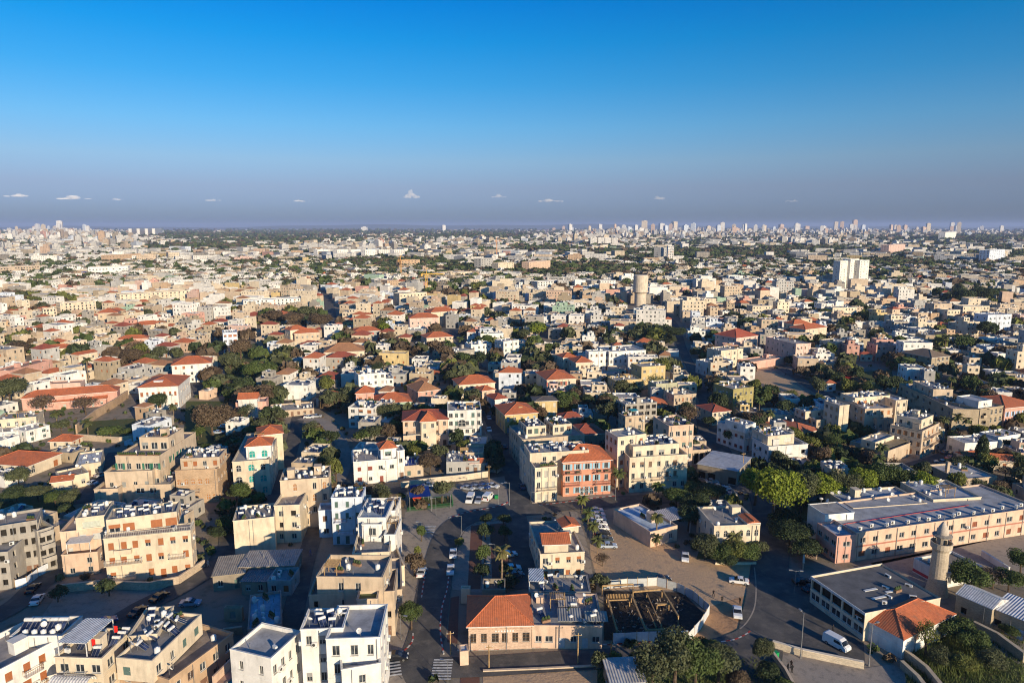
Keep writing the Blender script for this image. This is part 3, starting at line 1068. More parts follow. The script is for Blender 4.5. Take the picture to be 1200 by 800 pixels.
def smooth_line(pts, n=6):
    out = []
    P = [np.array(p, float) for p in pts]
    for i in range(len(P) - 1):
        p0, p1, p2, p3 = P[max(0, i - 1)], P[i], P[i + 1], P[min(len(P) - 1, i + 2)]
        for k in range(n):
            t = k / n
            out.append(0.5 * ((2 * p1) + (-p0 + p2) * t + (2 * p0 - 5 * p1 + 4 * p2 - p3) * t * t + (-p0 + 3 * p1 - 3 * p2 + p3) * t ** 3))
    out.append(P[-1])
    return out

def offset_line(line, d):
    out = []
    for i, p in enumerate(line):
        a, c = line[max(0, i - 1)], line[min(len(line) - 1, i + 1)]
        t = (c - a) / (np.hypot(*(c - a)) + 1e-9)
        out.append(p + np.array((-t[1], t[0])) * d)
    return out

ROADS = []
def road(name, px, width, mat='asphalt', world=False, occ=True):
    line = smooth_line(px if world else pxs(px))
    L, R = offset_line(line, width / 2), offset_line(line, -width / 2)
    z = nextz()
    b = MB()
    for i in range(len(line) - 1):
        b.face([(*R[i], z), (*R[i + 1], z), (*L[i + 1], z), (*L[i], z)])
        if occ:
            mark_poly([R[i], R[i + 1], L[i + 1], L[i]], 2, 0.5)
    o = tag(obj(name, b.mesh(name, [M[mat]])), kind='structure')
    ROADS.append((line, width))
    return line

def slab(name, px, h=0.12, mat='paving', world=False):
    pts = ccw(px if world else pxs(px))
    b = MB()
    b.prism(pts, -.05, h)
    mark_poly(pts, 2, 0.3)
    return tag(obj(name, b.mesh(name, [M[mat]])), kind='structure')

def kerb(px, h=0.15, w=0.28, seg=1.0, painted=True, world=False):
    """kerb stones along a line, painted red and white by turns"""
    line = smooth_line(px if world else pxs(px), 10)
    cum = [0.0]
    for a, c in zip(line[:-1], line[1:]):
        cum.append(cum[-1] + float(np.hypot(*(c - a))))
    n = max(1, int(cum[-1] / seg))
    def at(s):
        i = min(len(cum) - 2, max(0, int(np.searchsorted(cum, s) - 1)))
        t = (s - cum[i]) / (cum[i + 1] - cum[i] + 1e-9)
        return line[i] + (line[i + 1] - line[i]) * t
    b = MB()
    for k in range(n):
        p, q = at(k * seg), at((k + 1) * seg - .03)
        b.beam((p[0], p[1], h / 2), (q[0], q[1], h / 2), w, h, m=(k % 2) if painted else 0)
    return tag(obj('kerb', b.mesh('kerb', [M['kerbw'] if painted else M['paving'], M['kerbr']])), kind='structure')

def stripes(name, p, q, n, length, w=0.45):
    """zebra crossing from pixel p to pixel q; the bars run across that line"""
    a, c = g(*p), g(*q)
    d = (c - a); L = np.hypot(*d); d = d / L
    nn = np.array((-d[1], d[0]))
    z = nextz() + .002
    b = MB()
    for i in range(n):
        m = a + d * (L * (i + .5) / n)
        k = [m + d * (-w / 2) - nn * length / 2, m + d * (w / 2) - nn * length / 2, m + d * (w / 2) + nn * length / 2, m + d * (-w / 2) + nn * length / 2]
        b.face([(*t, z) for t in ccw([tuple(t) for t in k])])
    return tag(obj(name, b.mesh(name, [M['mark']])), kind='structure')

b = MB()
gx = [-60000, -9000, -2500, -800, 0, 800, 2500, 9000, 60000]
gy = [-3000, -300, 60, 400, 1100, 3000, 9000, 60000]
for i in range(len(gx) - 1):
    for j in range(len(gy) - 1):
        b.face([(gx[i], gy[j], 0), (gx[i + 1], gy[j], 0), (gx[i + 1], gy[j + 1], 0), (gx[i], gy[j + 1], 0)])
tag(obj('ground', b.mesh('ground', [M['earth']])), kind='structure')

sheet('parking_lot', pxs([(690, 601), (742, 590), (752, 603), (764, 626), (800, 648), (832, 657), (886, 661), (884, 700), (830, 716), (800, 692), (742, 690), (704, 692), (692, 650)]), 'sand')
sheet('earth_lot', pxs([(826, 712), (884, 694), (886, 722), (872, 740), (858, 745), (800, 752), (788, 746)]), 'redearth')
sheet('paved_lot', pxs([(38, 738), (66, 697), (178, 690), (206, 683), (150, 712), (112, 742)]), 'paving')
sheet('pavement', pxs([(455, 700), (475, 600), (482, 596), (545, 601), (522, 622), (503, 668), (494, 705), (490, 735), (482, 752), (470, 762), (440, 770)]), 'paving')
sheet('parking_lot', pxs([(476, 566), (606, 553), (612, 590), (560, 599), (532, 602), (478, 604)]), 'paving')
sheet('pavement', pxs([(530, 690), (530, 660), (540, 625), (556, 612), (604, 609), (608, 690), (560, 694)]), 'paving')
sheet('brick_plaza', pxs([(548, 690), (552, 616), (566, 614), (563, 690)]), 'brickpave')
sheet('brick_plaza', pxs([(577, 690), (574, 614), (597, 612), (602, 690)]), 'brickpave')
sheet('brick_plaza', pxs([(524, 752), (528, 700), (538, 698), (536, 754)]), 'brickpave')
sheet('sand_yard', pxs([(566, 786), (700, 782), (700, 830), (566, 830)]), 'sand')
sheet('brick_yard', pxs([(540, 786), (562, 786), (562, 830), (538, 830)]), 'brickpave')
sheet('paved_terrace', pxs([(908, 762), (1010, 783), (1046, 778), (1062, 790), (1075, 830), (935, 830), (922, 795)]), 'paving')
sheet('asphalt_yard', pxs([(894, 660), (934, 668), (950, 698), (1012, 752), (1014, 780), (904, 758), (886, 752)]), 'asphalt')
sheet('garden', pxs([(1062, 745), (1122, 716), (1165, 760), (1230, 800), (1230, 840), (1080, 840), (1060, 790)]), 'turf')
sheet('garden', pxs([(816, 655), (888, 652), (888, 618), (830, 612)]), 'turf')
sheet('garden', pxs([(700, 775), (870, 770), (880, 830), (700, 830)]), 'turf')
sheet('sports_ground', pxs([(925, 590), (985, 583), (980, 610), (930, 610)]), 'turf')
sheet('sandy_slope', pxs([(872, 432), (893, 427), (935, 452), (958, 470), (930, 473), (893, 457)]), 'sand')
sheet('park_lawn', pxs([(930, 441), (1045, 433), (1048, 455), (985, 458), (950, 450)]), 'turf')
road('footpath', [(935, 440), (965, 445), (1000, 450), (1046, 447)], 3.0, 'paving')
road('footpath', [(960, 436), (985, 444), (1005, 455)], 2.5, 'paving')
sheet('play_court', pxs([(968, 441), (1000, 439), (1006, 446), (970, 448)]), 'brickpave')
sheet('garden', pxs([(0, 580), (80, 572), (88, 590), (70, 600), (0, 598)]), 'turf')
sheet('garden', pxs([(85, 495), (160, 490), (150, 512), (88, 514)]), 'turf')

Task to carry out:
Return each line from the material above exactly, but not the pictures.

Full solution:
Keep writing the Blender script for this image. This is part 3, starting at line 1068. More parts follow. The script is for Blender 4.5. Take the picture to be 1200 by 800 pixels.
def smooth_line(pts, n=6):
    out = []
    P = [np.array(p, float) for p in pts]
    for i in range(len(P) - 1):
        p0, p1, p2, p3 = P[max(0, i - 1)], P[i], P[i + 1], P[min(len(P) - 1, i + 2)]
        for k in range(n):
            t = k / n
            out.append(0.5 * ((2 * p1) + (-p0 + p2) * t + (2 * p0 - 5 * p1 + 4 * p2 - p3) * t * t + (-p0 + 3 * p1 - 3 * p2 + p3) * t ** 3))
    out.append(P[-1])
    return out

def offset_line(line, d):
    out = []
    for i, p in enumerate(line):
        a, c = line[max(0, i - 1)], line[min(len(line) - 1, i + 1)]
        t = (c - a) / (np.hypot(*(c - a)) + 1e-9)
        out.append(p + np.array((-t[1], t[0])) * d)
    return out

ROADS = []
def road(name, px, width, mat='asphalt', world=False, occ=True):
    line = smooth_line(px if world else pxs(px))
    L, R = offset_line(line, width / 2), offset_line(line, -width / 2)
    z = nextz()
    b = MB()
    for i in range(len(line) - 1):
        b.face([(*R[i], z), (*R[i + 1], z), (*L[i + 1], z), (*L[i], z)])
        if occ:
            mark_poly([R[i], R[i + 1], L[i + 1], L[i]], 2, 0.5)
    o = tag(obj(name, b.mesh(name, [M[mat]])), kind='structure')
    ROADS.append((line, width))
    return line

def slab(name, px, h=0.12, mat='paving', world=False):
    pts = ccw(px if world else pxs(px))
    b = MB()
    b.prism(pts, -.05, h)
    mark_poly(pts, 2, 0.3)
    return tag(obj(name, b.mesh(name, [M[mat]])), kind='structure')

def kerb(px, h=0.15, w=0.28, seg=1.0, painted=True, world=False):
    """kerb stones along a line, painted red and white by turns"""
    line = smooth_line(px if world else pxs(px), 10)
    cum = [0.0]
    for a, c in zip(line[:-1], line[1:]):
        cum.append(cum[-1] + float(np.hypot(*(c - a))))
    n = max(1, int(cum[-1] / seg))
    def at(s):
        i = min(len(cum) - 2, max(0, int(np.searchsorted(cum, s) - 1)))
        t = (s - cum[i]) / (cum[i + 1] - cum[i] + 1e-9)
        return line[i] + (line[i + 1] - line[i]) * t
    b = MB()
    for k in range(n):
        p, q = at(k * seg), at((k + 1) * seg - .03)
        b.beam((p[0], p[1], h / 2), (q[0], q[1], h / 2), w, h, m=(k % 2) if painted else 0)
    return tag(obj('kerb', b.mesh('kerb', [M['kerbw'] if painted else M['paving'], M['kerbr']])), kind='structure')

def stripes(name, p, q, n, length, w=0.45):
    """zebra crossing from pixel p to pixel q; the bars run across that line"""
    a, c = g(*p), g(*q)
    d = (c - a); L = np.hypot(*d); d = d / L
    nn = np.array((-d[1], d[0]))
    z = nextz() + .002
    b = MB()
    for i in range(n):
        m = a + d * (L * (i + .5) / n)
        k = [m + d * (-w / 2) - nn * length / 2, m + d * (w / 2) - nn * length / 2, m + d * (w / 2) + nn * length / 2, m + d * (-w / 2) + nn * length / 2]
        b.face([(*t, z) for t in ccw([tuple(t) for t in k])])
    return tag(obj(name, b.mesh(name, [M['mark']])), kind='structure')

b = MB()
gx = [-60000, -9000, -2500, -800, 0, 800, 2500, 9000, 60000]
gy = [-3000, -300, 60, 400, 1100, 3000, 9000, 60000]
for i in range(len(gx) - 1):
    for j in range(len(gy) - 1):
        b.face([(gx[i], gy[j], 0), (gx[i + 1], gy[j], 0), (gx[i + 1], gy[j + 1], 0), (gx[i], gy[j + 1], 0)])
tag(obj('ground', b.mesh('ground', [M['earth']])), kind='structure')

sheet('parking_lot', pxs([(690, 601), (742, 590), (752, 603), (764, 626), (800, 648), (832, 657), (886, 661), (884, 700), (830, 716), (800, 692), (742, 690), (704, 692), (692, 650)]), 'sand')
sheet('earth_lot', pxs([(826, 712), (884, 694), (886, 722), (872, 740), (858, 745), (800, 752), (788, 746)]), 'redearth')
sheet('paved_lot', pxs([(38, 738), (66, 697), (178, 690), (206, 683), (150, 712), (112, 742)]), 'paving')
sheet('pavement', pxs([(455, 700), (475, 600), (482, 596), (545, 601), (522, 622), (503, 668), (494, 705), (490, 735), (482, 752), (470, 762), (440, 770)]), 'paving')
sheet('parking_lot', pxs([(476, 566), (606, 553), (612, 590), (560, 599), (532, 602), (478, 604)]), 'paving')
sheet('pavement', pxs([(530, 690), (530, 660), (540, 625), (556, 612), (604, 609), (608, 690), (560, 694)]), 'paving')
sheet('brick_plaza', pxs([(548, 690), (552, 616), (566, 614), (563, 690)]), 'brickpave')
sheet('brick_plaza', pxs([(577, 690), (574, 614), (597, 612), (602, 690)]), 'brickpave')
sheet('brick_plaza', pxs([(524, 752), (528, 700), (538, 698), (536, 754)]), 'brickpave')
sheet('sand_yard', pxs([(566, 786), (700, 782), (700, 830), (566, 830)]), 'sand')
sheet('brick_yard', pxs([(540, 786), (562, 786), (562, 830), (538, 830)]), 'brickpave')
sheet('paved_terrace', pxs([(908, 762), (1010, 783), (1046, 778), (1062, 790), (1075, 830), (935, 830), (922, 795)]), 'paving')
sheet('asphalt_yard', pxs([(894, 660), (934, 668), (950, 698), (1012, 752), (1014, 780), (904, 758), (886, 752)]), 'asphalt')
sheet('garden', pxs([(1062, 745), (1122, 716), (1165, 760), (1230, 800), (1230, 840), (1080, 840), (1060, 790)]), 'turf')
sheet('garden', pxs([(816, 655), (888, 652), (888, 618), (830, 612)]), 'turf')
sheet('garden', pxs([(700, 775), (870, 770), (880, 830), (700, 830)]), 'turf')
sheet('sports_ground', pxs([(925, 590), (985, 583), (980, 610), (930, 610)]), 'turf')
sheet('sandy_slope', pxs([(872, 432), (893, 427), (935, 452), (958, 470), (930, 473), (893, 457)]), 'sand')
sheet('park_lawn', pxs([(930, 441), (1045, 433), (1048, 455), (985, 458), (950, 450)]), 'turf')
road('footpath', [(935, 440), (965, 445), (1000, 450), (1046, 447)], 3.0, 'paving')
road('footpath', [(960, 436), (985, 444), (1005, 455)], 2.5, 'paving')
sheet('play_court', pxs([(968, 441), (1000, 439), (1006, 446), (970, 448)]), 'brickpave')
sheet('garden', pxs([(0, 580), (80, 572), (88, 590), (70, 600), (0, 598)]), 'turf')
sheet('garden', pxs([(85, 495), (160, 490), (150, 512), (88, 514)]), 'turf')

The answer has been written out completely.